08 July 2009

Goldman good but not that bad

By Julian Delasantellis

I've seen every single James Bond movie, a few on their opening morning in the theatres, but as for the eternal debate as to who - Connery, Lazenby, Moore, Dalton, Brosnan or Craig - was the best Bond, I couldn't care less. I watch for the villains.

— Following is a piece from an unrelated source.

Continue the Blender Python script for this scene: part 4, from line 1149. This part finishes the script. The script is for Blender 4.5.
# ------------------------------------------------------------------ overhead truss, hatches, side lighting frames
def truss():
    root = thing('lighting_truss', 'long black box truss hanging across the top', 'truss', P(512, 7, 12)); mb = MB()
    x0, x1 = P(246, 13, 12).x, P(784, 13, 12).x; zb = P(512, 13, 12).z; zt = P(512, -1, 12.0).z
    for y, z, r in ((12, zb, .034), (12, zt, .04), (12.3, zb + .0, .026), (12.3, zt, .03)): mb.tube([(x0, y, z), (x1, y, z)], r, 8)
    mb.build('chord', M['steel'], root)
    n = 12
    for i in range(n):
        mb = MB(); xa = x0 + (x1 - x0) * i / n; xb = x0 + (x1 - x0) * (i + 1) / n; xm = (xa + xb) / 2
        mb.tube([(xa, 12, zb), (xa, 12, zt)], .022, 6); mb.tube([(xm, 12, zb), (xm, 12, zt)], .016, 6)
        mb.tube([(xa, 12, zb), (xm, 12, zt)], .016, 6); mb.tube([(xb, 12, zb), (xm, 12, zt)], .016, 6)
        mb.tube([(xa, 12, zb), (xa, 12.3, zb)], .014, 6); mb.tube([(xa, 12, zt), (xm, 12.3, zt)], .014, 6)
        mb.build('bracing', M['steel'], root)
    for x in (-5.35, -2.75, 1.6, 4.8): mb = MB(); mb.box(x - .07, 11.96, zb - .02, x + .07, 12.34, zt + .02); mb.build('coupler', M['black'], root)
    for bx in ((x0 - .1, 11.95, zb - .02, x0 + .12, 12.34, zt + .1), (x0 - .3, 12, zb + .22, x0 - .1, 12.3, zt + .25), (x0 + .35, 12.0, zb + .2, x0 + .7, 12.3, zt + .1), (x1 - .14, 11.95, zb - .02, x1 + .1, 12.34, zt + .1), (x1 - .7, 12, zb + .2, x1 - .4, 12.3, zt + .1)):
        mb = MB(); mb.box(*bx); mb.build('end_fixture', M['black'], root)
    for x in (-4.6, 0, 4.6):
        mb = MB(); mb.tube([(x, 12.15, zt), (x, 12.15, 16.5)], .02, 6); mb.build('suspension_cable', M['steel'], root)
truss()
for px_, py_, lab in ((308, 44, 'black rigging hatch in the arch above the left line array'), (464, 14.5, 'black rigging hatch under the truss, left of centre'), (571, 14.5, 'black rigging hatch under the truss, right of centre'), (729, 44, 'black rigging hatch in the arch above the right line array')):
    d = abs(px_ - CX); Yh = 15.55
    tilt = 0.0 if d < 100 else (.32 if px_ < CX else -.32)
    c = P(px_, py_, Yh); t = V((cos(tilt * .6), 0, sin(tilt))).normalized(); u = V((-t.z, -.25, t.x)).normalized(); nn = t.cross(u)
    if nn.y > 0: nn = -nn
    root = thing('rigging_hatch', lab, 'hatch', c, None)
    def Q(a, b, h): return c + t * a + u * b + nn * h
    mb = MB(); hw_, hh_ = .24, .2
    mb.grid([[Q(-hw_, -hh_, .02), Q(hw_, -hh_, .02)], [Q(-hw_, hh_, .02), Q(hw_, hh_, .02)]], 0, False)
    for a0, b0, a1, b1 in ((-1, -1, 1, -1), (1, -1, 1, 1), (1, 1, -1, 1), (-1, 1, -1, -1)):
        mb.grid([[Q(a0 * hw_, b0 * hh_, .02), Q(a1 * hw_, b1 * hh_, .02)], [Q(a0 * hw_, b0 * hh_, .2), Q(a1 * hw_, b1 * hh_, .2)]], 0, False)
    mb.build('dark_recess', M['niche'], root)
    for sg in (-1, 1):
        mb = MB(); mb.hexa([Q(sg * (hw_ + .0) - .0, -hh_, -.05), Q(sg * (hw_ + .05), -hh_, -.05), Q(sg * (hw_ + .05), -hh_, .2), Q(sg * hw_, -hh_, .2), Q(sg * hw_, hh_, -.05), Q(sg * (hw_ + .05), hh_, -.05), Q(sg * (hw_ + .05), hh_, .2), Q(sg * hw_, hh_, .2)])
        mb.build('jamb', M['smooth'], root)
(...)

What a glorious gang they are. Suave, sophisticated, well spoken, all-powerful, all-seeing and all-knowing in their incredibly dastardly and ambitious plots, they seem quite the contrast with actors in today's world, Peter Principle incompetents who couldn't bomb the water even if they fell out of a boat. My favorites are Thunderball's Emilio Largo (Adolfo Celi), a man so evil that he seemed to have an offscreen orchestra follow him around continually playing ominously threatening sounding overtures (also, I liked the part that he was called the "guardian" of Domino, Claudine Auger-yeah, right), and Alex Trevelyan (Sean Bean) of Goldeneye. Putting a rare bit of actual history in the plot lines, Trevelyan's story was that he was a descendent of the so-called Liensk Cossacks, nationalist, anti-communist Russians who fought for Hitler during World War II. This group was betrayed back to Stalin's most untender mercies by the West after the war, and Trevelyan, a former MI-6 agent, still burns for horrible revenge against a British society that gave him its class, manners and refinement in exchange for the murder of his parents.